### [Task prompt]
Quote exactly the lines from the start of the entries to the one with "from mathutils import Vector, Matrix", both ends included.

### [Dataset items]
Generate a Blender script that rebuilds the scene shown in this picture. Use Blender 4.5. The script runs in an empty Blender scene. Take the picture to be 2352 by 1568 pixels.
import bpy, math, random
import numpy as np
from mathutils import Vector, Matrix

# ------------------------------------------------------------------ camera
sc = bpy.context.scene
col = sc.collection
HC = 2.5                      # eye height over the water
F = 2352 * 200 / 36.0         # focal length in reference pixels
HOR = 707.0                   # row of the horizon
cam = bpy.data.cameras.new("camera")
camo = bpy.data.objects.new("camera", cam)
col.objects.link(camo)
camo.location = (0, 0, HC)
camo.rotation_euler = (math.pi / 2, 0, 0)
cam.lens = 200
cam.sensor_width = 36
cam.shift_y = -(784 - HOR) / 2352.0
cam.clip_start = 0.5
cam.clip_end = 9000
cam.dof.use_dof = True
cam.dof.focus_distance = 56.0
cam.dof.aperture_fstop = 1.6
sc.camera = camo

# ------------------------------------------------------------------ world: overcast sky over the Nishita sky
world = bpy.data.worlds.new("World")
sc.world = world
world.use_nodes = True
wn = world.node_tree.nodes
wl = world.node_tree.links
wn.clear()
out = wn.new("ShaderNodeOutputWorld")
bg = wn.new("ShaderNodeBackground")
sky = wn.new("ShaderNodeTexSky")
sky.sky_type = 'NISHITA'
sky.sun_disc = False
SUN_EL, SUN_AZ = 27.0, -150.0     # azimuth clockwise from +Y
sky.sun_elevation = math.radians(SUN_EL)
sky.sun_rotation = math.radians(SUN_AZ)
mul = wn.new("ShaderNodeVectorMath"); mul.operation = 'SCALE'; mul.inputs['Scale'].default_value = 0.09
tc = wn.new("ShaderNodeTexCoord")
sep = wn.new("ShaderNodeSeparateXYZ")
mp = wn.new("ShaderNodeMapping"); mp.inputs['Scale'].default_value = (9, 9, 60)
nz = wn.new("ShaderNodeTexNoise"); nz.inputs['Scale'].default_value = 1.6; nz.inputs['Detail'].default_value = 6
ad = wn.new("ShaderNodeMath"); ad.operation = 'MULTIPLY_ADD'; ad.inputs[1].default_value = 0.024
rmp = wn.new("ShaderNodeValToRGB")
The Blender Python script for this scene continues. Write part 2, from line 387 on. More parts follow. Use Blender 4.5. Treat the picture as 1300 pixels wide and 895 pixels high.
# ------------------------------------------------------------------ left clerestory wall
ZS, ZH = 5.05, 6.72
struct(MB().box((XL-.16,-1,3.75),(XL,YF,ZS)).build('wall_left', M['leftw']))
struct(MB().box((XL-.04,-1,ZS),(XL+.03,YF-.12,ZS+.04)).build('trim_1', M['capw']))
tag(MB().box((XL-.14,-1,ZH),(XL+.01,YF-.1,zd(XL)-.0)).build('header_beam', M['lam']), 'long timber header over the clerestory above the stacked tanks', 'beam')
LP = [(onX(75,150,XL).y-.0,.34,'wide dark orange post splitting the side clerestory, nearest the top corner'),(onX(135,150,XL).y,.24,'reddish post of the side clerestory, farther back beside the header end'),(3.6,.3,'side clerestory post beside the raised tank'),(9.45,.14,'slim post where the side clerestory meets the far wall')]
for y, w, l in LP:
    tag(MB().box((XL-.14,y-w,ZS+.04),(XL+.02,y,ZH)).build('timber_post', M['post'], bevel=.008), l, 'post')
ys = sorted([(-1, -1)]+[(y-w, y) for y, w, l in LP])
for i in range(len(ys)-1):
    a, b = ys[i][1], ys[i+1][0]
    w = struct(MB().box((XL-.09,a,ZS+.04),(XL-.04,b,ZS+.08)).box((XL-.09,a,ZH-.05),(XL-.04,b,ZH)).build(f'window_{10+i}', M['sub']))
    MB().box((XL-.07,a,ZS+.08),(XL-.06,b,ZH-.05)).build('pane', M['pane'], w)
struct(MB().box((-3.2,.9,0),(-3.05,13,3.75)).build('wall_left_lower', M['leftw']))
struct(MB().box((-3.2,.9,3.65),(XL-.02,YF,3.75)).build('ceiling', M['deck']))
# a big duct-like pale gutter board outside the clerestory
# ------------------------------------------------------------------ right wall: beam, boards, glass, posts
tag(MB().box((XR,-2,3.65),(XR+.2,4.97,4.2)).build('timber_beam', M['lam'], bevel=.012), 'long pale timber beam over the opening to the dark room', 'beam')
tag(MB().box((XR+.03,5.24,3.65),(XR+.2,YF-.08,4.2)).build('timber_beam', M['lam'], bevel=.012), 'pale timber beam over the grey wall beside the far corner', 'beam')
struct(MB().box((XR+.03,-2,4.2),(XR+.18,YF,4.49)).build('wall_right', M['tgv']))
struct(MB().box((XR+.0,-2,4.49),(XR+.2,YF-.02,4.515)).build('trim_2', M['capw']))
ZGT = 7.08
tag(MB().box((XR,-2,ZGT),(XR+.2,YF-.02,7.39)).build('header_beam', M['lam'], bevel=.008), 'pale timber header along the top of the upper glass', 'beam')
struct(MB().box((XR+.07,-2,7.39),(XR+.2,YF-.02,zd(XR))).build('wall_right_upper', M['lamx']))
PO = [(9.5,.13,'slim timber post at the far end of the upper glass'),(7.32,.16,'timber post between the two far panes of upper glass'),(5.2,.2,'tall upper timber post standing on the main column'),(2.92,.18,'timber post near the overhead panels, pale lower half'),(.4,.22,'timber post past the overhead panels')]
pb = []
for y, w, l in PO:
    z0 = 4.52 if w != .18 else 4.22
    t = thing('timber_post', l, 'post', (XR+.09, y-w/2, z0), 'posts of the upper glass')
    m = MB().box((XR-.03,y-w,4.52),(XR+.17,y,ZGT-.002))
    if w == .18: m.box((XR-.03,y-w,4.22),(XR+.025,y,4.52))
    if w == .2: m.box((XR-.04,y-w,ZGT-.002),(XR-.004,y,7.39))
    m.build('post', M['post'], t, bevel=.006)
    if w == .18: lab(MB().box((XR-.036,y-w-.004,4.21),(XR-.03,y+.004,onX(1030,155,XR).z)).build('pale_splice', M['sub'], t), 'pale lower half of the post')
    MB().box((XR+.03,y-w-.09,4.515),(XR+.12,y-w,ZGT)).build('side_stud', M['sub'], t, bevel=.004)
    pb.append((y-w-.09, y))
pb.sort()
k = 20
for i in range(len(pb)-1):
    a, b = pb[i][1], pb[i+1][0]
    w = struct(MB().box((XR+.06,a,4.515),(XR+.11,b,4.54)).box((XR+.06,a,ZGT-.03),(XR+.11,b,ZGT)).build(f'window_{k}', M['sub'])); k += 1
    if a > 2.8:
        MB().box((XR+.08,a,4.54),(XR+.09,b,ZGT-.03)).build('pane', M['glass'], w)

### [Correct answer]
Generate a Blender script that rebuilds the scene shown in this picture. Use Blender 4.5. The script runs in an empty Blender scene. Take the picture to be 2352 by 1568 pixels.
import bpy, math, random
import numpy as np
from mathutils import Vector, Matrix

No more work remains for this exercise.